Sonora, Chihuahua, etc. had more people in it than New Mexico or California, but were still very empty. They are easily capable of being annexed to the US. The next tier of states, like Sinaloa, Durango, Zacatecas, are possibly doable but a bit more difficult. Here lies a much greater potential for warfare against the natives. Anything further south is just begging for trouble, except for perhaps Yucatan, which had a prominent faction which wanted annexation from the US because of difficulties against the local Mayans. But that in of itself is an issue--first, the US has to raise an army to go to the jungles to kill a bunch of Maya in what's no doubt the hardest Indian War they've faced up to that point, and second, it's highly likely US policy will alienate the people of the Yucatan before long.
The one big thing this will require is the United States raising a much, much bigger army than OTL, both pre-Civil War and post-Civil War. Most of it will be kept garrisoning Mexico. This will cost a significant amount of resources from the US. Further, the US will have to respond to local labor demands in ways the Mexican government could safely ignore (through bullets). This means they can't exploit Mexico to the degree someone like Porfirio Diaz did.
Something like Oaxaca or elsewhere in southern Mexico could easily end up being like Mississippi, except worse. Sure, Mississippi is better off than Oaxaca, but the US only has one Mississippi--here, you want multiple Mississippis, and you give a racial incentive to ignore the place. But Mexico, if annexed, could be brought up to Puerto Rico standards--best in Latin America, worse than the rest of the country. It might end up a drag on the rest of the country, and probably highly controversial, since the senators from Mexican states will be a huge bloc, as will their inevitably high amount of representatives. The alternative to that is keeping most, if not all, of it as a territory, and thus no voting rights, which might run afoul of international law and opinion once decolonisation as a movement takes off.

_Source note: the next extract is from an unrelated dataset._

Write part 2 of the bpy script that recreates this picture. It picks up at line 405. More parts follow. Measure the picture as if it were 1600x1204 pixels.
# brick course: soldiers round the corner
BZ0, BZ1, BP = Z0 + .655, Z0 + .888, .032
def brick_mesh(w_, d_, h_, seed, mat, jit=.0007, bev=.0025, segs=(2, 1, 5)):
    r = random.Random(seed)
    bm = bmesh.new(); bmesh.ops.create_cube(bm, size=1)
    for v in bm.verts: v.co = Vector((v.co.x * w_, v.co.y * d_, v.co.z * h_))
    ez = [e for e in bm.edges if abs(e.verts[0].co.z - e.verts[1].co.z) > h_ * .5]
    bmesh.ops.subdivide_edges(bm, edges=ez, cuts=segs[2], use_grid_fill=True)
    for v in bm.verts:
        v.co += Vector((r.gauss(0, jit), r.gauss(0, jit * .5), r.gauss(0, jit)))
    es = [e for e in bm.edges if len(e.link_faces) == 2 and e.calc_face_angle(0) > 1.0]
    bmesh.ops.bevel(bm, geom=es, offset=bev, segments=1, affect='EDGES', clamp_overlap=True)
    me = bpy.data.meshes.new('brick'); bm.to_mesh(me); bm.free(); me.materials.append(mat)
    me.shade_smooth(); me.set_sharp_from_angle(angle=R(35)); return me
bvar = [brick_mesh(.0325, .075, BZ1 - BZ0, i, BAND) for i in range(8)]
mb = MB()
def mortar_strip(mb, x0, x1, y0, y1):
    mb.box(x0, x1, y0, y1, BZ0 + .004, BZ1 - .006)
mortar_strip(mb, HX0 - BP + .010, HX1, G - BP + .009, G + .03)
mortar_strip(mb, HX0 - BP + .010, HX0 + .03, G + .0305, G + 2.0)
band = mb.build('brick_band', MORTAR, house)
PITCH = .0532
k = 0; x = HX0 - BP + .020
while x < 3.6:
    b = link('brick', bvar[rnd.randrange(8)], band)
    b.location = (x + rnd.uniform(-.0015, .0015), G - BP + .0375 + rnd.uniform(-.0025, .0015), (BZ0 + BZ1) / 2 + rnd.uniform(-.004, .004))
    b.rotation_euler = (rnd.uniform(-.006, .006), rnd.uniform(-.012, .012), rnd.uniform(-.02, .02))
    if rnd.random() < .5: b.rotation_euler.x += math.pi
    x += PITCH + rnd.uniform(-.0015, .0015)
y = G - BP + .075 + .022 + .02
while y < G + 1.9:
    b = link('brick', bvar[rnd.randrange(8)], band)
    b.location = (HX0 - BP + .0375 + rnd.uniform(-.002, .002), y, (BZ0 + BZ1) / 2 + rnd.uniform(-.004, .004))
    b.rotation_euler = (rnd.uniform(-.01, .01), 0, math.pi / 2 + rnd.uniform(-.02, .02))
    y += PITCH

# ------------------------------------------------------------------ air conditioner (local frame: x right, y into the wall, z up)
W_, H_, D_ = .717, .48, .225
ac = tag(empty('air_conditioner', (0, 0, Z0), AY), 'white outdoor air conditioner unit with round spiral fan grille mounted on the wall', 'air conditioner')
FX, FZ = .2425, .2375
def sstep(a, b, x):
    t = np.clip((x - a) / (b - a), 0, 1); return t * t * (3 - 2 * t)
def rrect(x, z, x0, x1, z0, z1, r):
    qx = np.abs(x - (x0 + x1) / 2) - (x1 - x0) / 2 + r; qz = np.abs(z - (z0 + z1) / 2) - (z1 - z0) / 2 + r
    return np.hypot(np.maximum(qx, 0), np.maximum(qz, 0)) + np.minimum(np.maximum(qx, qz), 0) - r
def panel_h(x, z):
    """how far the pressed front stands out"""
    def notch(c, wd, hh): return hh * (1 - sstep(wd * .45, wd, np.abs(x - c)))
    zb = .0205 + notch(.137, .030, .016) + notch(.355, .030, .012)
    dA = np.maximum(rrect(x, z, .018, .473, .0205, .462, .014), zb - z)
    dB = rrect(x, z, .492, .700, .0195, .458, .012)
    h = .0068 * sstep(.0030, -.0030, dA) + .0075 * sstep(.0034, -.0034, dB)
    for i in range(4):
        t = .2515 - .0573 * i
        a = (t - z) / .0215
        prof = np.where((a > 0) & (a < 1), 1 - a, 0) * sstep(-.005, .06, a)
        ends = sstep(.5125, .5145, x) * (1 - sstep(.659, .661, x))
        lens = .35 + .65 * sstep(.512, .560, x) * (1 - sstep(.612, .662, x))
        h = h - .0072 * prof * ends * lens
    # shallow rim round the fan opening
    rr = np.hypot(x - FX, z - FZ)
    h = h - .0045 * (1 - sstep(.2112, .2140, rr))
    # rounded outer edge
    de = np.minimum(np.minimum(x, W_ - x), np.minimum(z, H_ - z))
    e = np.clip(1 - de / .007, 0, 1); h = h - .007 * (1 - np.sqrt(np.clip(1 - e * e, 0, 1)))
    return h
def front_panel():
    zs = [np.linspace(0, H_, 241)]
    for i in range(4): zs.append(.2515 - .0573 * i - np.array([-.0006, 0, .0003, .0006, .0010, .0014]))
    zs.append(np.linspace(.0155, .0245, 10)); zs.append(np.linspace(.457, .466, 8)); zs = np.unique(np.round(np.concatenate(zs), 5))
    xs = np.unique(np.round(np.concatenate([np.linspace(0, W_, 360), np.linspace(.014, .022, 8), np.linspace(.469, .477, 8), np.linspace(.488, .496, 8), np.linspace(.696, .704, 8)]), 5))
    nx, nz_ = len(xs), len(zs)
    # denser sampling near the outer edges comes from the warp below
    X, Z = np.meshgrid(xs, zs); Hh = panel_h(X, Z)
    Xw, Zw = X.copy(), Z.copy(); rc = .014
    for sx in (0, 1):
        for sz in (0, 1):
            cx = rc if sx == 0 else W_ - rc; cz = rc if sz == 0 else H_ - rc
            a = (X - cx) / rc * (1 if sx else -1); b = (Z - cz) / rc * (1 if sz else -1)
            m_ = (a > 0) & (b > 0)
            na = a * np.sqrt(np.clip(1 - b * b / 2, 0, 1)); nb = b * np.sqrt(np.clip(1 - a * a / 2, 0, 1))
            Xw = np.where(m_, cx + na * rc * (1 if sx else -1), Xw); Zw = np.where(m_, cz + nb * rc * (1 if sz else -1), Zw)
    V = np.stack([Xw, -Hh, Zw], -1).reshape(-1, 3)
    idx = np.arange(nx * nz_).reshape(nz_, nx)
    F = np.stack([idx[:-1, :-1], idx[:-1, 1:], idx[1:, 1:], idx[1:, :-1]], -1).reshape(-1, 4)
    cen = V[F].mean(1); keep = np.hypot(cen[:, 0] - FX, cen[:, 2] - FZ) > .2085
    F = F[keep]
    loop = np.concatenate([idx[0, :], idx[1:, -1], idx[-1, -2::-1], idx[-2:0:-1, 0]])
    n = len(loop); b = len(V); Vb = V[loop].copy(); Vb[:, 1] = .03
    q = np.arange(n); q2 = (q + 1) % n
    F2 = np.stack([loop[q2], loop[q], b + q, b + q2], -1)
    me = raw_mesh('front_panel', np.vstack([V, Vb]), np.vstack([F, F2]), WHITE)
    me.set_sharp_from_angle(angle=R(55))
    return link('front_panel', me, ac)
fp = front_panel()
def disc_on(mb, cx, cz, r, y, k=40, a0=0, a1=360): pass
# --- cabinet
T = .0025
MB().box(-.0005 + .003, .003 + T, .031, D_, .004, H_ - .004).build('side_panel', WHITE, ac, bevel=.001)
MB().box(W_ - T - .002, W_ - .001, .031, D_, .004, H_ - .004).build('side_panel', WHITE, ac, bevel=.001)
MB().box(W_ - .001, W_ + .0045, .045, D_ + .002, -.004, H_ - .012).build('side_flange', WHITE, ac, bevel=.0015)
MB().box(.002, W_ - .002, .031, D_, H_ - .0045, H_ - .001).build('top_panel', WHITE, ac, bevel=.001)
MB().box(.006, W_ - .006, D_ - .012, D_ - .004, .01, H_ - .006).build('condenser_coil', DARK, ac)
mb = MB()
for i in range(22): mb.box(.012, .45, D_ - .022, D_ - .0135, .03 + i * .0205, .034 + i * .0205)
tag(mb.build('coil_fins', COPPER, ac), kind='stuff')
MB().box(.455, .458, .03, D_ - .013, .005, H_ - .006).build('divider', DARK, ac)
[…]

Mexicans may be divided and very messed up people at this point, however, faced with the consistent discrimination of a new government that sees them as "half Indian savages" and "mongrelized due to race mixing", who would only recognize a small fraction of them as citizens, not to mention the South inevitably attempting to force it's "peculiar institution" down their throats (and likely with the bulk of them on the receiving end), expect the bulk of the population to be in a permanent state of rebellion. Once the South seceedes, expect the Civil War to get MESSY...
Would the South actually enslave Mexicans? Even if they wanted to, wouldn't US law carry the day to make sure slavery was essentially limited to blacks, since Mexicans--even black Mexicans--would be free people? Unless they can succeed in getting something passed which allows people to sell themselves or their family into slavery, which I believe would be popular amongst some plantation owners (and would also apply to poor whites).
If the CSA tries to claim Mexico, they'll end up fighting a huge Mexican insurrection which will be aiming to restore the Mexican Republic. They won't be able to keep much.